Irvingismus

Mit diesen Anerbietungen also tritt der Irvingismus vor uns hin. Für einen Christen, der gewohnt ist, seine Belehrung aus der klaren und deutlichen Offenbarung des geschriebenen Gotteswortes zu schöpfen, und zwar nach den Grundsätzen einer gesunden Auslegung, und der von dieser Offenbarung geleitet, ohne deshalb die Formen zu verachten, doch überall das Wesen höher stellt als die Form, für den können diese Anerbietungen wenig Einladendes haben. Wie könnte ein Cultus uns anziehen, von dem sich im ganzen neuen Testament bei ungezwungener Auslegung nur auch keine Spur angedeutet findet, so daß der Irvingismus selbst die Sache so darstellen muß, er nehme das Werk da auf, wo Paulus es gelassen und führe es zu Ende – ein Cultus, in welchem jedoch Paulus nichts weniger als eine Fortsetzung seines Werkes erkennen, den er vielmehr in ähnlicher Sprache strafen würde, in welcher er die galatischen und zum Teil auch die kolossischen Christen wegen wiedereinschleichenden Ceremoniendienstes straft;  ein Cultus, der uns aus den lichten Himmelsräumen einer Anbetung Gottes im Geist und in der Wahrheit theils in die Schattenwelt der mosaischen Stiftshütte zurückführt, teils sogar in den Ceremoniendienst der römischen Kirche, von welchem uns die Reformatoren gesegneten Andenkens befreit haben; den wir denen, die seiner zur Erbauung bedürfen, nicht mißgönnen, für uns aber uns an das Wort des Apostels halten wollen, 1. Kor. 13, 11: „Da ich ein Mann ward, tat ich ab, was kindisch war.“

Wie könnten wir gegen einen solchen Cultus den unsrigen austauschen, der freilich sehr einfach und nüchtern, wohl auch hie und da einer Verbesserung fähig ist, aber alle die wesentlichen Mittel der Erbauung enthält, deren sich die ersten Christen unter der wahren Apostel Leitung bei ihren gottesdienstlichen Versammlungen bedient haben.
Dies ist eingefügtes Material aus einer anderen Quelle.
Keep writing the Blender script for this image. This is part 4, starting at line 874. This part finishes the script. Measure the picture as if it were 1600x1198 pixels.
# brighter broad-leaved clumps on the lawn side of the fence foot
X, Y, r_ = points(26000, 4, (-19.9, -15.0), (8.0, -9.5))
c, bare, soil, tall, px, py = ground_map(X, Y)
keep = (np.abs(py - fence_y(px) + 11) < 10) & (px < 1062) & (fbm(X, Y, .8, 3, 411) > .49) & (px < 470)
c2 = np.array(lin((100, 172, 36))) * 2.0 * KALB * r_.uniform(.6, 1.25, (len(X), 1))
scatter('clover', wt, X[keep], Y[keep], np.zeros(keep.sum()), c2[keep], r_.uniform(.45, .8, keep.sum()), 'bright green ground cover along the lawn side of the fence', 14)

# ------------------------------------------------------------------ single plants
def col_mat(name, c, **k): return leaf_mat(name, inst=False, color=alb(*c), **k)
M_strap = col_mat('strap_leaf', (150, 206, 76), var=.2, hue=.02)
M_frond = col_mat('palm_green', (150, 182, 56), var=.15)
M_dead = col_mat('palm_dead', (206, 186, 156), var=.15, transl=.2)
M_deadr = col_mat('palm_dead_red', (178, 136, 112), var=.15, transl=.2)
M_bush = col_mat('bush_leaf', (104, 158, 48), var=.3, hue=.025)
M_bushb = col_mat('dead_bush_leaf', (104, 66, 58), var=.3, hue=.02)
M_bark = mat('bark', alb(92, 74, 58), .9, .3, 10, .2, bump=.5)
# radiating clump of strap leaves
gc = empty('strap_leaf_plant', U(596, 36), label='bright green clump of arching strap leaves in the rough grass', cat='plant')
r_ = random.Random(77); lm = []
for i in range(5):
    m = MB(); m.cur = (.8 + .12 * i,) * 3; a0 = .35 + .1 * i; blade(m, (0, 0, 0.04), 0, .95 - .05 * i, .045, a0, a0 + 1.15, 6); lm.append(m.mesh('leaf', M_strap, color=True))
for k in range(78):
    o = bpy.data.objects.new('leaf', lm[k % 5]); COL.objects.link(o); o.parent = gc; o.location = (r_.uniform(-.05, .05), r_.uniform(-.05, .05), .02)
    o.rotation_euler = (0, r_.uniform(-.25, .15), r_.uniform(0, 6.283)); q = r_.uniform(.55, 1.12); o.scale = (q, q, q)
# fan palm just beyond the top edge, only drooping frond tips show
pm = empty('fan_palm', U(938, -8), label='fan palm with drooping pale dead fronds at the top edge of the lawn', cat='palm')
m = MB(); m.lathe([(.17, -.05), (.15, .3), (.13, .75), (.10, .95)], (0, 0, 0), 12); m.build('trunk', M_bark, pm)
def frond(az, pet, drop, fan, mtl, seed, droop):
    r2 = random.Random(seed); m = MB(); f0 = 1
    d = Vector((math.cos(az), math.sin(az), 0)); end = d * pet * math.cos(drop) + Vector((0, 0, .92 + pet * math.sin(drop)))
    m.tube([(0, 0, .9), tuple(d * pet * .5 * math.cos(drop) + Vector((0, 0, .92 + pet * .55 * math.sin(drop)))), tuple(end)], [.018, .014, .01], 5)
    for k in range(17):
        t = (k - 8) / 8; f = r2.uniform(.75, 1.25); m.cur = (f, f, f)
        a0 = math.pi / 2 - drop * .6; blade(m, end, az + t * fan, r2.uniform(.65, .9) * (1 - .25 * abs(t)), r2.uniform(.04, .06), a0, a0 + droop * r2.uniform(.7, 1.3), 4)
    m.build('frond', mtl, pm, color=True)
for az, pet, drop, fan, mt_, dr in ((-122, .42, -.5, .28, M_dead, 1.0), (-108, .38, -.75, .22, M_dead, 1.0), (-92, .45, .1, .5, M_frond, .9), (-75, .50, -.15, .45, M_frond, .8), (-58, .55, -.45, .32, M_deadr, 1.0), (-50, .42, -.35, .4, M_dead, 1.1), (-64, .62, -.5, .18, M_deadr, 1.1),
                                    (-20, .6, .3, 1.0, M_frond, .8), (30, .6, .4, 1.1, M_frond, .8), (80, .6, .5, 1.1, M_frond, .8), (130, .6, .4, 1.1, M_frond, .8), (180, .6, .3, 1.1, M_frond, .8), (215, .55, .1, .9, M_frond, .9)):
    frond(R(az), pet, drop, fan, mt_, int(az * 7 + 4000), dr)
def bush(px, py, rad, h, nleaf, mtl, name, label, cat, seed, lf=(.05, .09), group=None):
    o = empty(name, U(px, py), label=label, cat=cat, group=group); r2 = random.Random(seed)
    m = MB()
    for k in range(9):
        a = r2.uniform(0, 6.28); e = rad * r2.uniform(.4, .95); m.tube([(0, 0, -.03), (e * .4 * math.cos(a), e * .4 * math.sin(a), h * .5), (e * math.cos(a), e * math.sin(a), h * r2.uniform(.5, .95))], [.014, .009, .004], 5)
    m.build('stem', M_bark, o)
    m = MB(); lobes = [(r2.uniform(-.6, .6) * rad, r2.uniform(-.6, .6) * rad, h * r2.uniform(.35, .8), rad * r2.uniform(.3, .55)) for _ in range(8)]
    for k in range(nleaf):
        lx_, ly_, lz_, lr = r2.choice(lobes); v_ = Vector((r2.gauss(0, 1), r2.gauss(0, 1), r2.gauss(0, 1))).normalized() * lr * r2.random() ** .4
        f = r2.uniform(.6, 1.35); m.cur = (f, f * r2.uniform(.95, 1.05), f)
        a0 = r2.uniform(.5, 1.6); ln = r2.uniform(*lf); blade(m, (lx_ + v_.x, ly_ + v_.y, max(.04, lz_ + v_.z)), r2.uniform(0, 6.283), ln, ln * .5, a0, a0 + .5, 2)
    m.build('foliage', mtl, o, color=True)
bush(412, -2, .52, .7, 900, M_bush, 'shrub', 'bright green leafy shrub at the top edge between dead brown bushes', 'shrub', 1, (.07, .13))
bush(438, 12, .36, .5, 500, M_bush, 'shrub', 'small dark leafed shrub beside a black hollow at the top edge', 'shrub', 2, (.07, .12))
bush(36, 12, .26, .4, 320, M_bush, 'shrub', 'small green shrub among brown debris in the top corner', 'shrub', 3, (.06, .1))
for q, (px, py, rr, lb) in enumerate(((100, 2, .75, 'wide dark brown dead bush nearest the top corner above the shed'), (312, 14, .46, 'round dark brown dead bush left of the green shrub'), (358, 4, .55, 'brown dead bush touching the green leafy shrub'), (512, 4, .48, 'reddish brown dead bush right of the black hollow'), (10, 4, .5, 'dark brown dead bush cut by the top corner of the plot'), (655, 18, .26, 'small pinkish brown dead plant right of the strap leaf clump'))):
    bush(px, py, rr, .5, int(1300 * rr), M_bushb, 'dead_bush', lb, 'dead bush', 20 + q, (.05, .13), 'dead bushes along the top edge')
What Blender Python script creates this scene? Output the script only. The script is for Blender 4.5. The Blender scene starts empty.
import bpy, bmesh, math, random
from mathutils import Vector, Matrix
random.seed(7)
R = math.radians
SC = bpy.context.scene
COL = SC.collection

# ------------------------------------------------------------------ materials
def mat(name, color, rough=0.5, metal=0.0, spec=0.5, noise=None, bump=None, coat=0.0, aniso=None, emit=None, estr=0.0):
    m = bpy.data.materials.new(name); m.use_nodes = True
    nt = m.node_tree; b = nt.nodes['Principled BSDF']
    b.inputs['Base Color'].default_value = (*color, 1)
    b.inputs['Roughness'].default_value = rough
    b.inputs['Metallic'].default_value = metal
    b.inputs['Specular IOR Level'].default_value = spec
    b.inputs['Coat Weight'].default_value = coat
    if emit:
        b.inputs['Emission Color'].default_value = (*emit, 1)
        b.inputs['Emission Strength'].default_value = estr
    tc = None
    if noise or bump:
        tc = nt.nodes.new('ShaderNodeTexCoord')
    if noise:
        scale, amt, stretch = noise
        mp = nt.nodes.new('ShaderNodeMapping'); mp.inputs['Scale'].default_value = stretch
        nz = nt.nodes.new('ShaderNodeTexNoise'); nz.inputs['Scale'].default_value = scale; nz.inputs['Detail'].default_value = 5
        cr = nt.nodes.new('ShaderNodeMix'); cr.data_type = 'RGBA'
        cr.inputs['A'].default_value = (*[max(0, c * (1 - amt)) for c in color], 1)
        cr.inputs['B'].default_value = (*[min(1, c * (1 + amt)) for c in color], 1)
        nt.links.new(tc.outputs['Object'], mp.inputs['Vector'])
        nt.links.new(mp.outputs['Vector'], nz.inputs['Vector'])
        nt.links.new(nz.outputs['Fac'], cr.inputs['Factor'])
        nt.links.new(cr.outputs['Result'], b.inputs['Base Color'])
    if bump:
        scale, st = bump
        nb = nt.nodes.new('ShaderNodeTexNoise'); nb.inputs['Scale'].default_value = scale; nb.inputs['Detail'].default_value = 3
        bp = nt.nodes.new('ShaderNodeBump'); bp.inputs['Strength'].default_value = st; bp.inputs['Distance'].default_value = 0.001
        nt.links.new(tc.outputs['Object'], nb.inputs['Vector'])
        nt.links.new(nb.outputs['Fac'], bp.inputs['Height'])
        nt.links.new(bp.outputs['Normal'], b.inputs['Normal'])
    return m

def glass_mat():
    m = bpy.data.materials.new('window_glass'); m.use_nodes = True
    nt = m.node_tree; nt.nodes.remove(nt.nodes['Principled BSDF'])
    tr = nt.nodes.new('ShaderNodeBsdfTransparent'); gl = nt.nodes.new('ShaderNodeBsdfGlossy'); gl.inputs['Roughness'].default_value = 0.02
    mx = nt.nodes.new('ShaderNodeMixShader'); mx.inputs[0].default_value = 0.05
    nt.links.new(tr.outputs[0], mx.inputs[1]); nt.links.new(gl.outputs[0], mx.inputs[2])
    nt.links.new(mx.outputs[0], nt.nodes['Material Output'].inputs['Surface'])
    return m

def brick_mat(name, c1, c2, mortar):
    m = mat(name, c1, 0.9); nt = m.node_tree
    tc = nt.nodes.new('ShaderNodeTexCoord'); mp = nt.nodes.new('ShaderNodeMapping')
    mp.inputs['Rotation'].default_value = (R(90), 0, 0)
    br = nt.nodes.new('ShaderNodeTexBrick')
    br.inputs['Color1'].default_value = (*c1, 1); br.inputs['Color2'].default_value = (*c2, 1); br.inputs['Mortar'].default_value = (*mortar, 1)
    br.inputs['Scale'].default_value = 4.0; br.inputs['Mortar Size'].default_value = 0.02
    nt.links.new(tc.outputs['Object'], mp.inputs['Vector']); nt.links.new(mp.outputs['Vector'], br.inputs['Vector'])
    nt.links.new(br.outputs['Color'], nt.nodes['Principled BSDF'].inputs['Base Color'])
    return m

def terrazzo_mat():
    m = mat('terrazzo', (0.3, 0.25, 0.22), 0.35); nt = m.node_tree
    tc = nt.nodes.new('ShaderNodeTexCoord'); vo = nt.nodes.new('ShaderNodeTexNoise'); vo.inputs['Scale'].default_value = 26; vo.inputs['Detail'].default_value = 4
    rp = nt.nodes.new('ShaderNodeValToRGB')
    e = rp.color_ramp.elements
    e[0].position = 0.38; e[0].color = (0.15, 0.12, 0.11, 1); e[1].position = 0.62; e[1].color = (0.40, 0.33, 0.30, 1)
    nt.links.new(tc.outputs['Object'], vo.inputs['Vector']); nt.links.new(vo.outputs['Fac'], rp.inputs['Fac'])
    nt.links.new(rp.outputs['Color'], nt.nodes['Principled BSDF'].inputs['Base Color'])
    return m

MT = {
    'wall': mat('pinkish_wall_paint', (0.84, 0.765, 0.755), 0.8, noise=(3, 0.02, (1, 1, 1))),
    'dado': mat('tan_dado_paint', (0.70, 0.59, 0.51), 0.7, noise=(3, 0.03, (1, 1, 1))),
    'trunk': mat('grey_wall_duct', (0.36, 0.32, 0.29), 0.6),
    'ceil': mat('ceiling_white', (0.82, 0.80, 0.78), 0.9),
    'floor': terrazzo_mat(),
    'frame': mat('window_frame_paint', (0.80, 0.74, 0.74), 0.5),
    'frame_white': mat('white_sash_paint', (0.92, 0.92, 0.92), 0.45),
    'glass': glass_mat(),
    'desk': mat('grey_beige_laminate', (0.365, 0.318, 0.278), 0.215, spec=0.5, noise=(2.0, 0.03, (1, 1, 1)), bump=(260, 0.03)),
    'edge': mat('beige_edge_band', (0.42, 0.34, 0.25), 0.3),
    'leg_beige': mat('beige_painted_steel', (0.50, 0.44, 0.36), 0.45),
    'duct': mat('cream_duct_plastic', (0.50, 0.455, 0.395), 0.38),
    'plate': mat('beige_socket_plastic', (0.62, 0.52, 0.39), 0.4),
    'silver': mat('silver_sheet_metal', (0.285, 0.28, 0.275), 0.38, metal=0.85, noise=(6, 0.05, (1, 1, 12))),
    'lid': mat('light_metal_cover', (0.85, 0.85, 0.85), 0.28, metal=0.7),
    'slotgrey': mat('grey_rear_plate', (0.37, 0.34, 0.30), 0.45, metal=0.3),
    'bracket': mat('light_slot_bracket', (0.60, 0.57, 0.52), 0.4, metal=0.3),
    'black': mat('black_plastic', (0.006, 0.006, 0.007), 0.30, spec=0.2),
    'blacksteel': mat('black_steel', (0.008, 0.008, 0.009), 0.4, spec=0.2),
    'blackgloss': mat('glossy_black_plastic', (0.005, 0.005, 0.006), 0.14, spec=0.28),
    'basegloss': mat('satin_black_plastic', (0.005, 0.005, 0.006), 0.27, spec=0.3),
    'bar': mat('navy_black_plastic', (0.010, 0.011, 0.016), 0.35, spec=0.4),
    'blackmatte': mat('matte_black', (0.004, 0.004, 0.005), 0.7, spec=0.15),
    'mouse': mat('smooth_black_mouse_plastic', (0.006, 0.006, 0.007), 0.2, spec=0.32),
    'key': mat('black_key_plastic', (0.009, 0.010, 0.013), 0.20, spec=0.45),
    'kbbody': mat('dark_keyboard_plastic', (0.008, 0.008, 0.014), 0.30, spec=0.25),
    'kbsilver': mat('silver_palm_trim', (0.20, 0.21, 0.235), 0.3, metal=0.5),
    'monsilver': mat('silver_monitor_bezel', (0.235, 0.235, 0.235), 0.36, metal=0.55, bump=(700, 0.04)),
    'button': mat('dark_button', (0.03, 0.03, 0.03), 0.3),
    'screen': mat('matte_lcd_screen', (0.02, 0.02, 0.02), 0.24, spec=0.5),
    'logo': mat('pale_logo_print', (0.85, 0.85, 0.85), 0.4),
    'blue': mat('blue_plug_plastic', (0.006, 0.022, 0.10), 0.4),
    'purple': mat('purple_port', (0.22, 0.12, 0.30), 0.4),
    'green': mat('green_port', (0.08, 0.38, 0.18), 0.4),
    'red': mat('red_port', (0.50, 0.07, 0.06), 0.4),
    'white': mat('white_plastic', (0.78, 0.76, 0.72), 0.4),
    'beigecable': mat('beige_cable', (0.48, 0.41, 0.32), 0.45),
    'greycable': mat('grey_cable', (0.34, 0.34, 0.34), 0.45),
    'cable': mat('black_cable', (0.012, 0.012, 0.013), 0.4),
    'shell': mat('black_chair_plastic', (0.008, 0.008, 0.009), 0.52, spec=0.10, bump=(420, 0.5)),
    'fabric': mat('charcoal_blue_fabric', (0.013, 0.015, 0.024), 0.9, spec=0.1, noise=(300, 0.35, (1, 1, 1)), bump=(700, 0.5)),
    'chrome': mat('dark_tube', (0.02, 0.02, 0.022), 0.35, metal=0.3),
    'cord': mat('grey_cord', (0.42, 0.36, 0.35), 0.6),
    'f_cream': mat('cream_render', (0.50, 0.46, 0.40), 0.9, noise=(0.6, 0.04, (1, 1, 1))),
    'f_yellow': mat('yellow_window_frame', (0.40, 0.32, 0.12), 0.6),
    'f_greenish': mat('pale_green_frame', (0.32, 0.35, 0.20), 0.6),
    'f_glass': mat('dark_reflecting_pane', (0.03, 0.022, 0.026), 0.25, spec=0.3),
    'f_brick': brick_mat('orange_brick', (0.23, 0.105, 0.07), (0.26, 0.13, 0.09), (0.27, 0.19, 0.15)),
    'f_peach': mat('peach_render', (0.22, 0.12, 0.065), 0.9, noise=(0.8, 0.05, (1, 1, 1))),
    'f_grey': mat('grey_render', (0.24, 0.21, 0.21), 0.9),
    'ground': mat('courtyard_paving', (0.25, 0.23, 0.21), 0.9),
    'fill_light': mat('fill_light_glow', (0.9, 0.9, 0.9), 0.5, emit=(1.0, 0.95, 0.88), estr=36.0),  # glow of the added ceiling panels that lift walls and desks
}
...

Doch die irvingische Kirchenverfassung hat ihre noch bedenklichere Schattenseite, welche mit dem protestantischen Bewußtsein schlechthin unverträglich ist: Wo liegt die Garantie für ungefährdeten und ungeschmälerten Besitz des köstlichen Rechtes, das uns unsere Väter in der Reformation erstritten haben, des allgemeinen Priestertums, laut welchem jeder Christ unmittelbar Gemeinschaft pflegt mit seinem Erlöser, sein Glaubensleben aus der Schrift schöpft und nach der Schrift regelt, wenn von Neuem 12 Apostel sich erheben, die, ohne in dem einzig[artig]en Verhältnis zu Christo zu stehen, in welchem die ersten Apostel standen, und ohne die Begabung derselben dennoch die gleiche Autorität wie jene ansprechen, und nicht nur in Verbindung mit den neuen Propheten die Auslegung der Schrift in Händen haben, sondern sich erlauben, das Werk da aufzunehmen, wo der Apostel Paulus es gelassen hat, und unter dem Schutz dieser beschönigenden Phrase zu Ende zu führen, wie es ihnen gut deucht. Hier kehrt uns der Irvingismus recht eigentlich seine papistische Seite zu, und seinen Einladungen stellt sich die apostolische Warnung entgegen: Ihr seid teuer erkauft, werdet nicht der Menschen Knechte, 1. Korinther 7, 23.

Aus: Immanuel Stockmeyer: Kurze Nachricht über den Irvingismus. Basel 1850.

Irvingianer (selten auch Irvingiten) war eine Bezeichnung für die Anhänger der streng hierarchisch organisierten katholisch-apostolischen Gemeinden. Edward Irving (1792-1834), Pfarrer an der schottischen Gemeinde in London, wurde der geistige Vater dieser Bewegung, die vor der Wiederkunft Jesu ein „neues Pfingsten“ erwartete. Man erflehte Gnadengaben, wie z.B. Wunderheilungen und Zungenreden, welche sich auch hier und da ereigneten. Auch wurden katholisch-apostolische Lehren oftmals als Irvingismus bezeichnet. Teilweise werden die vorgenannten Begriffe auch auf die gesamte apostolische Bewegung übertragen. Sie war ein Vorläufer der heutigen Neuapostolischen Kirche (NAK).